Quaresma – Os 40 dias foram estabelecidos no século VIII porque o número 40 tem significado especial na Bíblia: lembramos os 40 dias de Moisés, do profeta Elias e de Jesus Cristo no deserto.
Quarta-feira de Cinzas – Neste dia começa a quaresma, sempre numa quarta-feira. Seu nome origina-se do costume de fazer o sinal da cruz na testa com cinzas, como sinal e símbolo de penitência, jejum e oração.
Ascensão – Quarenta dias depois do domingo da ressurreição termina o período de Páscoa, pois o livro de Atos relata que após a ressurreição Jesus apareceu “durante quarenta dias” aos discípulos e então subiu ao céu (Atos 1.1-11).
A semana santa no calendário litúrgico
Domingo de Ramos – Neste domingo anterior à Páscoa, com o qual começa a semana santa, lembra-se a entrada triunfal de Jesus em Jerusalém (Mateus 21.1-11).
Segunda-feira – Comemora-se a purificação do templo por Jesus (Mateus 21.12-13).
Terça-feira – Descrição de Jesus aos discípulos sobre a destruição de Jerusalém (Mateus 23.37-24.2).
Quarta-feira – Lembra a decisão de Judas de trair Jesus e entregá-lo por 30 moedas de prata aos sacerdotes (Mateus 26.14-16).

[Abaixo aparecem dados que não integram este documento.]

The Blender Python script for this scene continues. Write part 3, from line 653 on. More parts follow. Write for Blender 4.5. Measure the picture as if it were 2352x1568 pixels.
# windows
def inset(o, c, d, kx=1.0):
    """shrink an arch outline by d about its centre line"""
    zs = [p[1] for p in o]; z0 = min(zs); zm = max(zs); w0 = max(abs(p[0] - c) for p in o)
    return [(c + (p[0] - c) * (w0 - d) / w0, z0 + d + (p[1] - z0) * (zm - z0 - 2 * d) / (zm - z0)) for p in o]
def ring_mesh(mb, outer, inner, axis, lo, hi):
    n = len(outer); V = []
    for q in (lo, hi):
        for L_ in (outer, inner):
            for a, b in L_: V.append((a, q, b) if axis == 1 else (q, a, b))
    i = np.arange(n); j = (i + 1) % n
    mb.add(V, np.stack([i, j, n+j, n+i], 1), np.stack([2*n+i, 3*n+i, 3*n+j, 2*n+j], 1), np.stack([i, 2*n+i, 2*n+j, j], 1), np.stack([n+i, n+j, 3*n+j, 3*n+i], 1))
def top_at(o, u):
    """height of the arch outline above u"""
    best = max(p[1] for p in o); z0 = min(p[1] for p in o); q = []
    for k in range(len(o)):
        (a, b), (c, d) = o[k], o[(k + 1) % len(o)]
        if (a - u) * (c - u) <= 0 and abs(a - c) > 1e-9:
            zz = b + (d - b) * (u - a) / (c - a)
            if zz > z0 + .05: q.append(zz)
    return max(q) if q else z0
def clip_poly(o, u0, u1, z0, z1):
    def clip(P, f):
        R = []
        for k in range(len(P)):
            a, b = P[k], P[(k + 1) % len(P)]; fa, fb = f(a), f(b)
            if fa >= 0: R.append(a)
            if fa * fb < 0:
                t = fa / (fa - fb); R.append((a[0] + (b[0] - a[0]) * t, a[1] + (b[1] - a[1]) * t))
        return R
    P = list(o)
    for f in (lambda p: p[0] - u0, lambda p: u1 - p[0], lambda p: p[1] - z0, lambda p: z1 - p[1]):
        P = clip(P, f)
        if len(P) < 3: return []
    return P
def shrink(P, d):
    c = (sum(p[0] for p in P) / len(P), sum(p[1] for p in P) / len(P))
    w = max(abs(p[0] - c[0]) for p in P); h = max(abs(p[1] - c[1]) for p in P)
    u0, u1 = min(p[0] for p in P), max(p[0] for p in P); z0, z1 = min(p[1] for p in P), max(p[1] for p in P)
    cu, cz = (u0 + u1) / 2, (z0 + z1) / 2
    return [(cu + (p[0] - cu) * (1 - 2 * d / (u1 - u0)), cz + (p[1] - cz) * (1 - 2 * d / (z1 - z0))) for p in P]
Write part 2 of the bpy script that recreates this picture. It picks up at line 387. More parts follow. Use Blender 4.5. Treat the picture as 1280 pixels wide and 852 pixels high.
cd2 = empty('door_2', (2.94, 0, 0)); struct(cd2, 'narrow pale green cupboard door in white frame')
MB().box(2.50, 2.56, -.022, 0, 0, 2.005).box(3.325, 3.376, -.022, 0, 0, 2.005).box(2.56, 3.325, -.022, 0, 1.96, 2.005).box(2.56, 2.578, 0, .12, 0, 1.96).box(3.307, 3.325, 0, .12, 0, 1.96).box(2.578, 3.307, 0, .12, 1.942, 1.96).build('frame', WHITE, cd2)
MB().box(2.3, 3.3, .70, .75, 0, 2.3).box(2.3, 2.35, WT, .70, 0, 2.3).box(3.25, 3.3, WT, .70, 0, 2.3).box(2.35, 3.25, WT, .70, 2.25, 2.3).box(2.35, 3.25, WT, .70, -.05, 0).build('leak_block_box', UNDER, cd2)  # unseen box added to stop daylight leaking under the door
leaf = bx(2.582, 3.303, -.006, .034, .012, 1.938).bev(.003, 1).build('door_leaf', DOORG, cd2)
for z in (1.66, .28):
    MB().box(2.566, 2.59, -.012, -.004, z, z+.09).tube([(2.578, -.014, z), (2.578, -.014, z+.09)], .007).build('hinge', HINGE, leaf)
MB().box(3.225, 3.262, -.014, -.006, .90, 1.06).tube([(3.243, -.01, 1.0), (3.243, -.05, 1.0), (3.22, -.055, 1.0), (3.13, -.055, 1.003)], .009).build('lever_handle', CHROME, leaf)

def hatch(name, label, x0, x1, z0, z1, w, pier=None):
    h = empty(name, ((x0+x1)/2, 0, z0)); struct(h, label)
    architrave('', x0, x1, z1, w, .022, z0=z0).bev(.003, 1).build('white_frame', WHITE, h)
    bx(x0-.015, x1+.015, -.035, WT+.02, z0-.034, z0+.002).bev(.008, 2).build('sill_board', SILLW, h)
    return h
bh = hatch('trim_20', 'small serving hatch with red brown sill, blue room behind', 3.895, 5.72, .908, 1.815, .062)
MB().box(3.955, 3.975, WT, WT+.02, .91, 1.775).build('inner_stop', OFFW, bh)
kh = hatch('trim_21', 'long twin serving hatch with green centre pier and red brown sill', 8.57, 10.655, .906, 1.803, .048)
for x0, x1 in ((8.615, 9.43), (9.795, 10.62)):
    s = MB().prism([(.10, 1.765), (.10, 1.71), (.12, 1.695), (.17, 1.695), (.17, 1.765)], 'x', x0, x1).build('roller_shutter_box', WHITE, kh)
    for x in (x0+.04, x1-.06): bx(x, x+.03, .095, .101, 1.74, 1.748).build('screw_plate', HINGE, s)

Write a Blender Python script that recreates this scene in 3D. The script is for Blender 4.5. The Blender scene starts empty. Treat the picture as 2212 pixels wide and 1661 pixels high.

Quinta-feira Santa – Celebra a instituição da Santa Ceia e lembra a agonia de Jesus no jardim do Getsêmani. Igualmente, é lembrado como Jesus lavou os pés de seus discípulos (Mateus 26.26-30 e 36-46) (João 13.1-11).
Sexta-feira Santa – Lembra a crucificação e a morte de Jesus (Mateus 27.33-56).
Sábado de Aleluia – Reflete-se sobre o sepultamento de Jesus (Mateus 27.57-66).
Domingo de Páscoa – Celebração da ressurreição de Jesus (Mateus 28.1-10).
Significado teológico
“Nós pregamos a Cristo crucificado”, escreve o apóstolo Paulo na primeira epístola aos Coríntios (1.23). Não são os sinais e nem a sabedoria que devem estar no centro da reflexão e, com isto, da fé cristã, mas a morte de Jesus Cristo. Aqui está o centro de toda a teologia. Por este motivo, as igrejas cristãs têm no centro dos seus altares a cruz ou o crucifixo, como a lembrar que o acontecimento mais importante é a morte de Cristo.
O costume de celebrar a semana santa com todas as suas tradições, que se formaram ao longo dos séculos, pode ser um auxílio para compreender e memorizar que o centro de nossa fé cristã está na morte de nosso Senhor. O Cristo ressuscitado é o mesmo que morreu crucificado na Sexta-feira Santa.